The 8 x 4 sheets butted-up perfectly on each 4ft chassis cross-member. Sikaflex was used to bond the sheets together. The beauty of Sikaflex is that its a powerful bond that always remains flexible but once cured is sandable.


Sheets were fixed at regular intervals to the chassis cross-members.


We used large countersunk, stainless-steel bolts. Their heads have a hex key fitting and they pull in flush with the floor surface as they're tightened.



Now to begin the trimming off the excess for a perfect fit...


Monday, 18 May 2009

End-caps & dings...

Sorry to have been off-message for so long - work (a lot of it Stateside, which has allowed a few orders from Vintage Trailer Supplies to be brought home in my luggage)  has just got in the way.

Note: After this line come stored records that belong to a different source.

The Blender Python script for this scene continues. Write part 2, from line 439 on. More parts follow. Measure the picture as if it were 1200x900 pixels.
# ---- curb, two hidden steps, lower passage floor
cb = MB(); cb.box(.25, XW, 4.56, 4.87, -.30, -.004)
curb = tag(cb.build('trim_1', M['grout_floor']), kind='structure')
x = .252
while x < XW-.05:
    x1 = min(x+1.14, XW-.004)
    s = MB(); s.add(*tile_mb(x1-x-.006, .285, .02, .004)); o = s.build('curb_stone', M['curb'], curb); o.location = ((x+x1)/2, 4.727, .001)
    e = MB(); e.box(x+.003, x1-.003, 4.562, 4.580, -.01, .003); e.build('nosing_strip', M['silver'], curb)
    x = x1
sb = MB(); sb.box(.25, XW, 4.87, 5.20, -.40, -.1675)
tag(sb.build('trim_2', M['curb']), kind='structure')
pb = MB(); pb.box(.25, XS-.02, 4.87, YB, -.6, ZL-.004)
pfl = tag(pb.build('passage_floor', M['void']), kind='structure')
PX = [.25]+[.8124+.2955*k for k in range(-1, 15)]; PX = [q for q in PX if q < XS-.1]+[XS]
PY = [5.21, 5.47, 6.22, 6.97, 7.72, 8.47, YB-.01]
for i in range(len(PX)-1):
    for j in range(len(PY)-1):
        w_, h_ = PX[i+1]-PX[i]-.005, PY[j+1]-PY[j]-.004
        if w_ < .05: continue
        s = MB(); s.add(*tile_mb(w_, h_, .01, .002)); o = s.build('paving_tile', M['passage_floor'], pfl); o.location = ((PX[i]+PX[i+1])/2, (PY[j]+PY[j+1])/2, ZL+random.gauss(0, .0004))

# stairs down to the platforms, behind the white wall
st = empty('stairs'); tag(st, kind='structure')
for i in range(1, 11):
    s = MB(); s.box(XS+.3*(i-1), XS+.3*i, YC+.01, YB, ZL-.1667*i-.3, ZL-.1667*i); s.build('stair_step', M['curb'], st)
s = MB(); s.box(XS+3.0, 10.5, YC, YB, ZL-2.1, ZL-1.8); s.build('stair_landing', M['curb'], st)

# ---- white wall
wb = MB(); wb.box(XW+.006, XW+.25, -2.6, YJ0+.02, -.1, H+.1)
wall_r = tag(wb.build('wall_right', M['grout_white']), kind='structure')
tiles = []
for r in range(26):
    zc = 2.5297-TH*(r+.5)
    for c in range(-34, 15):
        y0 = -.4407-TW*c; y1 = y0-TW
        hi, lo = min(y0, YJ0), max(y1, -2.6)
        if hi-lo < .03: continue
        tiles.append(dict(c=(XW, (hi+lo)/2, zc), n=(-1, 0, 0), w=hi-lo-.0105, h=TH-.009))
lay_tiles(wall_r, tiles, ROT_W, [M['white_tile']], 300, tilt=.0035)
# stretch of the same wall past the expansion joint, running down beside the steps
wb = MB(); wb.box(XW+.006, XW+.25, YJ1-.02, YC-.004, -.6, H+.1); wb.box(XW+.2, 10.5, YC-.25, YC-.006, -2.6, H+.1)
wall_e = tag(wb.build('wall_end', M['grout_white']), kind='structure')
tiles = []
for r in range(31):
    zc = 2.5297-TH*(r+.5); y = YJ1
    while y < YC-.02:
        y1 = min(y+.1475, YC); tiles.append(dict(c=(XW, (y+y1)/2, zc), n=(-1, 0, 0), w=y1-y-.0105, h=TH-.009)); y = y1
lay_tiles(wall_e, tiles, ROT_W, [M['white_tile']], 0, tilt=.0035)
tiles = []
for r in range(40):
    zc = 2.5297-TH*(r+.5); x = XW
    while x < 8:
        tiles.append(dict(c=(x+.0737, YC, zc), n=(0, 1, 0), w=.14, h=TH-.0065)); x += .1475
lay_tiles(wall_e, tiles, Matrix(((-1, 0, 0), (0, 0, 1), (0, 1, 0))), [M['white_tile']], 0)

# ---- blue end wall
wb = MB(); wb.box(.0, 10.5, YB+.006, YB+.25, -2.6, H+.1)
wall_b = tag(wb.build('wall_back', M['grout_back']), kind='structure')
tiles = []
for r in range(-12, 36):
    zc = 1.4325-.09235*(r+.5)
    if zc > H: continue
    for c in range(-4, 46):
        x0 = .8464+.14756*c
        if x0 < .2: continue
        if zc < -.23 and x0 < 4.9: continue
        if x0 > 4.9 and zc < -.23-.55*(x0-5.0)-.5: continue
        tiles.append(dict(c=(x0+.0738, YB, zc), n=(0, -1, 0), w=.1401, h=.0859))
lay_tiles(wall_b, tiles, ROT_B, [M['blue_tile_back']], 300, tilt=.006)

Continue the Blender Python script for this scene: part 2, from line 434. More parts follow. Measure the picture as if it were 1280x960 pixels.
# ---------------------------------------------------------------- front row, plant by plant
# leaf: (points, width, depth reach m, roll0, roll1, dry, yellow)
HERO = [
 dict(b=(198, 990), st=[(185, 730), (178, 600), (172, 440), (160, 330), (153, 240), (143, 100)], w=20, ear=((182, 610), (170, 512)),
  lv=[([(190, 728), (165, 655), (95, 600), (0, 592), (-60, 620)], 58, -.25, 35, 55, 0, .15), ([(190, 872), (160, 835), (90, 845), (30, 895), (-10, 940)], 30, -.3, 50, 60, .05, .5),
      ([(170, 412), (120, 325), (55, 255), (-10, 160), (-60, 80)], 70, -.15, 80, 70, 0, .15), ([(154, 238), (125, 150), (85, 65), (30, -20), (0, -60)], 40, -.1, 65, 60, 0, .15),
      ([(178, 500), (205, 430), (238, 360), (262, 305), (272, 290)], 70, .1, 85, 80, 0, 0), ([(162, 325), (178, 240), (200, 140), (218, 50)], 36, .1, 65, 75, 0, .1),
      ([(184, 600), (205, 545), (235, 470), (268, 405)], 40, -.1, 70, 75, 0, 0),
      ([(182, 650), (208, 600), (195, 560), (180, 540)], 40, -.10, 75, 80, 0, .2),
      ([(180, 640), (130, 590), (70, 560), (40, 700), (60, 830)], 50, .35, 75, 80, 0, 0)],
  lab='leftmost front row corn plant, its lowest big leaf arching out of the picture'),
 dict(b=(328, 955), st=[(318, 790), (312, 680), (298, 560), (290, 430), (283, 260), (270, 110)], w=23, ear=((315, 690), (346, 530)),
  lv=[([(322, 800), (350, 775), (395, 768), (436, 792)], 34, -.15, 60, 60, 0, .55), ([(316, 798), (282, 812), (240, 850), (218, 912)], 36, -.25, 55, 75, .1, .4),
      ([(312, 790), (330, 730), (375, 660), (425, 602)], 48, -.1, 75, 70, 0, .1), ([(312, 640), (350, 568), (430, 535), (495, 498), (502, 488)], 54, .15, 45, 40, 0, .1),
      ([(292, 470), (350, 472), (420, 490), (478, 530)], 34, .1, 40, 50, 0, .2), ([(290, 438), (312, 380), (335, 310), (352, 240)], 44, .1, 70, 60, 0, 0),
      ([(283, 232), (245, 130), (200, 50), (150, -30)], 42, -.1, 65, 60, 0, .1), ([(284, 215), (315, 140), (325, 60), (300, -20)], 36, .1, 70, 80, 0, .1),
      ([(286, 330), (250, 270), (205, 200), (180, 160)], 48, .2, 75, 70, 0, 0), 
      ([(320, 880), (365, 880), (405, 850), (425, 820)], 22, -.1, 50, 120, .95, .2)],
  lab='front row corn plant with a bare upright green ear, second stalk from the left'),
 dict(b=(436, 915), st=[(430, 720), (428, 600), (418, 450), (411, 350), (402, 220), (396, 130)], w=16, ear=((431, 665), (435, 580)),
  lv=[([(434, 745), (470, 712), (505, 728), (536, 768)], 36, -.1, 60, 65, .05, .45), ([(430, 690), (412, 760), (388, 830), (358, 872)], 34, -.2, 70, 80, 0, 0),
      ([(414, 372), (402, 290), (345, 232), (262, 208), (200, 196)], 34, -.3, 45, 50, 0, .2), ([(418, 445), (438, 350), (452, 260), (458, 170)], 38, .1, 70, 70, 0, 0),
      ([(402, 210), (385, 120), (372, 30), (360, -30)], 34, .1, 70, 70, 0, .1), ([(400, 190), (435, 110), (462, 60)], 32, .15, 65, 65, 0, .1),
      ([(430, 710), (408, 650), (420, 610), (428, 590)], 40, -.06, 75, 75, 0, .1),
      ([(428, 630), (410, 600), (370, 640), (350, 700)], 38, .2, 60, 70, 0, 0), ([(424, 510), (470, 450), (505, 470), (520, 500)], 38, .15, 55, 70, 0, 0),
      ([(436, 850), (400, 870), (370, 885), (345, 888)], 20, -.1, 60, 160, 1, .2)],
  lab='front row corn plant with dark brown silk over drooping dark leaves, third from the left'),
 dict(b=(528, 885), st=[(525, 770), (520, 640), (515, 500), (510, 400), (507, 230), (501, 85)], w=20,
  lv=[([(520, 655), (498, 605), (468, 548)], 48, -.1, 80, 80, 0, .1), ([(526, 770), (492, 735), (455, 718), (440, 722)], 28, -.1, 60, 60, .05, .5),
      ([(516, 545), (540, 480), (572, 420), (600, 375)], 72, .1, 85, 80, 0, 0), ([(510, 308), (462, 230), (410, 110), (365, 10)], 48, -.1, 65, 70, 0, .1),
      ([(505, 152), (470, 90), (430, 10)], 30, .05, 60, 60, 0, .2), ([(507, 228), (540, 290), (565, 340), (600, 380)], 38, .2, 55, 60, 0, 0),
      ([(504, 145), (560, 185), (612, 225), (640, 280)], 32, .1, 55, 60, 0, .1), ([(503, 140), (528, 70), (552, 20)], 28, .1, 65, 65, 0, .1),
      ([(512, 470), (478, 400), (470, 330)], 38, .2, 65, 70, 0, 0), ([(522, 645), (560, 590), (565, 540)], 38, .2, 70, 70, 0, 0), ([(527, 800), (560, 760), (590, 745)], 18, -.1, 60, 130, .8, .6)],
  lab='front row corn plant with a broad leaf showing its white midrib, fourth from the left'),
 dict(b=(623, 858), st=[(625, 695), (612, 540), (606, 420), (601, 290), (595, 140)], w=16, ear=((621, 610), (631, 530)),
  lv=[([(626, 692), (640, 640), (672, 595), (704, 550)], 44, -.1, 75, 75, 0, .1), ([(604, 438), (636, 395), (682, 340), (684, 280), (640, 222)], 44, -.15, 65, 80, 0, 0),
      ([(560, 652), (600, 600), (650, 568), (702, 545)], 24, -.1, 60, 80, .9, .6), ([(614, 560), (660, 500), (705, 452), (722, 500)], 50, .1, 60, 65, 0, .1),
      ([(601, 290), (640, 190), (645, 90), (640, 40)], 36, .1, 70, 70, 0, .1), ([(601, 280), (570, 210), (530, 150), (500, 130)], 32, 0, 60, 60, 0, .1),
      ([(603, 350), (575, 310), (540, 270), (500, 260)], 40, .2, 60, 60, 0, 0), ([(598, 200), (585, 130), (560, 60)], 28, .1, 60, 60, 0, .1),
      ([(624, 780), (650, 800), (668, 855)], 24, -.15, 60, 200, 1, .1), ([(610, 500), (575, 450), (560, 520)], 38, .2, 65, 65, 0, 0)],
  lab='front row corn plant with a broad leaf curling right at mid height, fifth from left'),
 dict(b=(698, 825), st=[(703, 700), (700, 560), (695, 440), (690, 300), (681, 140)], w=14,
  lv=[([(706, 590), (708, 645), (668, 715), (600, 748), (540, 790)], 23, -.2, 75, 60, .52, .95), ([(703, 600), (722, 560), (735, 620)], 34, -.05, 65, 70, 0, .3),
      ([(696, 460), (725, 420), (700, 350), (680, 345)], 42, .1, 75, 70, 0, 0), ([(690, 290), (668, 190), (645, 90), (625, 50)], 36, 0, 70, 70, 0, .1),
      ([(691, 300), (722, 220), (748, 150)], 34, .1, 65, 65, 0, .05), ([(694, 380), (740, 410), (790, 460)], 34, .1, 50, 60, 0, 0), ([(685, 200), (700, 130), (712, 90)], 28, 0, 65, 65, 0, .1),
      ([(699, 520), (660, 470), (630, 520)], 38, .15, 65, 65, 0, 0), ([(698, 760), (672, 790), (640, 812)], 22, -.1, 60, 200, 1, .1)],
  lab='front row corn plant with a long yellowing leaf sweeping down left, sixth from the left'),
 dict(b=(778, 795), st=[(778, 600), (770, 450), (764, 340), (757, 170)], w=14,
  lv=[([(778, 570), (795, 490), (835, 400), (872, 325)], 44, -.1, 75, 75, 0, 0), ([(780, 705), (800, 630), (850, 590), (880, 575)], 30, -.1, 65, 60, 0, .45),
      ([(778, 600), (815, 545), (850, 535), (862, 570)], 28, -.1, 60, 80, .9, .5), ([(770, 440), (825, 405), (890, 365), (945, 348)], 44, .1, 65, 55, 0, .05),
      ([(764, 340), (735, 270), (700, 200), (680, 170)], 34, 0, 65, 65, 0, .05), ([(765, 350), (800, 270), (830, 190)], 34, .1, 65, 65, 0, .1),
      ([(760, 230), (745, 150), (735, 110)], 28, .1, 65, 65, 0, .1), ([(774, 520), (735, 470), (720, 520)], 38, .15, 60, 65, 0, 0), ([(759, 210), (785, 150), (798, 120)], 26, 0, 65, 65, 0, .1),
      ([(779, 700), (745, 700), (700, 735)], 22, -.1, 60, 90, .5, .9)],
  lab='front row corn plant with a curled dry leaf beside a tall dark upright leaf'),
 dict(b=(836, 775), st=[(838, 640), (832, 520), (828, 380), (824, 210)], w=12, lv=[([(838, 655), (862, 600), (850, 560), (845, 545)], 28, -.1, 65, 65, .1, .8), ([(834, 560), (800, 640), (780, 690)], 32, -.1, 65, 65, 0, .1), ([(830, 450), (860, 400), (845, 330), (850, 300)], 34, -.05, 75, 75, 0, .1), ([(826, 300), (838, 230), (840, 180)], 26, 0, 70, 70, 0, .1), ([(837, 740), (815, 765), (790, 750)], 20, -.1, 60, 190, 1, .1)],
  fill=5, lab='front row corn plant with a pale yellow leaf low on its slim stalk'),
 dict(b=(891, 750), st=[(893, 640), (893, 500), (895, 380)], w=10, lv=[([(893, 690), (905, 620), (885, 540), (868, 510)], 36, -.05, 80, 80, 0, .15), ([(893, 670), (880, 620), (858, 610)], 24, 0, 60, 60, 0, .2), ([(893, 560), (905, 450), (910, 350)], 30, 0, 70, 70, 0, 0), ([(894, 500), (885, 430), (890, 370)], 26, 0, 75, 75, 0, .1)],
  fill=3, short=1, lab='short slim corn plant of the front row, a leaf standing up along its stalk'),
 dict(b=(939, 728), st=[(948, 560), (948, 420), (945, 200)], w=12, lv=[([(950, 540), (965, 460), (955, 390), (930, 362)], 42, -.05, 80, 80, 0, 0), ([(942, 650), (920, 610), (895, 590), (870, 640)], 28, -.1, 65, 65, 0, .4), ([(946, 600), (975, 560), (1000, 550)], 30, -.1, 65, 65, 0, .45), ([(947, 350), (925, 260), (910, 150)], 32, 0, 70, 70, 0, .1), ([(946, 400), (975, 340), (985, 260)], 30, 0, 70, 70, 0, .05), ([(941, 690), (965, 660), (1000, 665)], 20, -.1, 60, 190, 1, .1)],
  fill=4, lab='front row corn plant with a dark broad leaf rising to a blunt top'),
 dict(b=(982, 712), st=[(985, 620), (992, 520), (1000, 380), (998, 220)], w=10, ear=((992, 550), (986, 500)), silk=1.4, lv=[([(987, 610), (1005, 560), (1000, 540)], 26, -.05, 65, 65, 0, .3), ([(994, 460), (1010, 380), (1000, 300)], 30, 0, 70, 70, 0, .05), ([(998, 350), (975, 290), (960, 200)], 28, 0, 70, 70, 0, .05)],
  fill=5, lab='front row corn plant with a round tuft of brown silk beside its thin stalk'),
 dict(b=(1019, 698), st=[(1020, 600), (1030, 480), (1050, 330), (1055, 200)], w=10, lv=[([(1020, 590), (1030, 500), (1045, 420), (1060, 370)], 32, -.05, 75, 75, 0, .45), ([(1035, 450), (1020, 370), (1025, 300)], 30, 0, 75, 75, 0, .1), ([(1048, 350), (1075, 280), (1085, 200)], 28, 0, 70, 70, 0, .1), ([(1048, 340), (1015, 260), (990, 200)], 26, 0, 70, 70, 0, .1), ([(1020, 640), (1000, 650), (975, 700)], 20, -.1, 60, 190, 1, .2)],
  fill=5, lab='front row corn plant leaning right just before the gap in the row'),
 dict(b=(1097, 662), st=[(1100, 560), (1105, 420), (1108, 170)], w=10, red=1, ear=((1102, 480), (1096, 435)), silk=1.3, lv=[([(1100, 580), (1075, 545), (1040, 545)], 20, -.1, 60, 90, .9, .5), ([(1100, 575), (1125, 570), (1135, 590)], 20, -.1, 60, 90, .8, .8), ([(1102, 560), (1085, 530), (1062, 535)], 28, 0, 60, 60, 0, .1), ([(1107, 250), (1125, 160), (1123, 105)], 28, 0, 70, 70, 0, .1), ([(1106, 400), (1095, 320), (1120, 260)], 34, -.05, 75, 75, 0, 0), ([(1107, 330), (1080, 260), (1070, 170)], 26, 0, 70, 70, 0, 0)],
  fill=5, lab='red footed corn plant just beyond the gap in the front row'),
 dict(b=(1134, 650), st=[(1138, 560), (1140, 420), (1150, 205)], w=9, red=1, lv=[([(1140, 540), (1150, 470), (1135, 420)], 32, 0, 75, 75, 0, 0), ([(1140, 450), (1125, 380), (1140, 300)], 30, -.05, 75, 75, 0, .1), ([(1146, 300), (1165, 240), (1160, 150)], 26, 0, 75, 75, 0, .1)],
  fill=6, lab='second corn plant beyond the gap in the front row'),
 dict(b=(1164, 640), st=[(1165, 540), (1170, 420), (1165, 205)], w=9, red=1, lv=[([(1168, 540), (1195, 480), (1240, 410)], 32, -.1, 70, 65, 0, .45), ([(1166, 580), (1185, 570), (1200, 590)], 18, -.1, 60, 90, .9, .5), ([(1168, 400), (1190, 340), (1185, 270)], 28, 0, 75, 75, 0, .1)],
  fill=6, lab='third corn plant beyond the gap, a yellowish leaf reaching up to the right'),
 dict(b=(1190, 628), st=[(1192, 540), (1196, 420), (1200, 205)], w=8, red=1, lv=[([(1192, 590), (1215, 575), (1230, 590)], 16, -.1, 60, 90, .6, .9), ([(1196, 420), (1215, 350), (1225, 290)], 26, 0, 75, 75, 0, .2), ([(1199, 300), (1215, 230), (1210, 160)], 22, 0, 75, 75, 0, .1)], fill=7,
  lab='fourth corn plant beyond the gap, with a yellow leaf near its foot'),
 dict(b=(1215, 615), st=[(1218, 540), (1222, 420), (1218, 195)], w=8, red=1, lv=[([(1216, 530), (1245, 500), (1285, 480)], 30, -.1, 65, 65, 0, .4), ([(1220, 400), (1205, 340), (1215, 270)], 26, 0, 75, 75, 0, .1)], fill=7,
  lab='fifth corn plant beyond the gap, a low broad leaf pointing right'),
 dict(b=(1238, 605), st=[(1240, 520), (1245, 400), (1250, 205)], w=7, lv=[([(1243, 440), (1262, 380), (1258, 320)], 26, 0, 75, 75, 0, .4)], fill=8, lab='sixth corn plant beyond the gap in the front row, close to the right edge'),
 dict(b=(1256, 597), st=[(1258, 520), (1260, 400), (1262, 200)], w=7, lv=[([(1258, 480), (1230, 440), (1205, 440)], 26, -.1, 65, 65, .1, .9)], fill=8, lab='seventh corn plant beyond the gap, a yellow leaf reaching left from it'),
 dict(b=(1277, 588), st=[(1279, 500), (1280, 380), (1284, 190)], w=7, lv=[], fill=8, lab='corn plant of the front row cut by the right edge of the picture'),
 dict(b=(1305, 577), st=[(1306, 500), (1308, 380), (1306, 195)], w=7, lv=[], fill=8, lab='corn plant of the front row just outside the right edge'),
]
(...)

Before we re-fit the floor, time to remove the front end-cap and look at that DING.

Mainly pop-rivets to drill out. But where the end-cap joins the front window they've used self-tapping screws.



Maybe to pull the end-cap tight into the window frame. Once those screws are released it pops back against the outer skin.


A bit of a fiddle to get the end-cap out as its riveted in place before the ceiling panels are put in. But with a bit of devious drilling those rivets can be popped & the end-cap will drop down leaving the ceiling panels in place.



Lots of tar and rockwool...



... and the inner bulge of the outer end-cap DING (not sure if DING is a word you use Stateside but here in Blighty it means a bit of an error parking up !).



Luckily, Pete Ritchie (Vintage American Trailer Co - see link) is skilled in the art of teasing out those blemishes.


Gentle work with a rubber hammer and the very occasional use of a metal hammer & dolly. The risk always is to use too much force & stretch the aluminium - as in SO much of life; less is more !



A few curbside scrapes are also teased out.  Its a lot easier to get your arms to both sides while the body is in thin air !


The end-cap is in good shape, though interestingly there is one panel with the ALCLAD print lettering on the inside. 


The end-cap removed is both naturally strong in one axis, though the curves of aluminium but also fragile in the other, so I think we'll brace her to stop any accidents while she's out.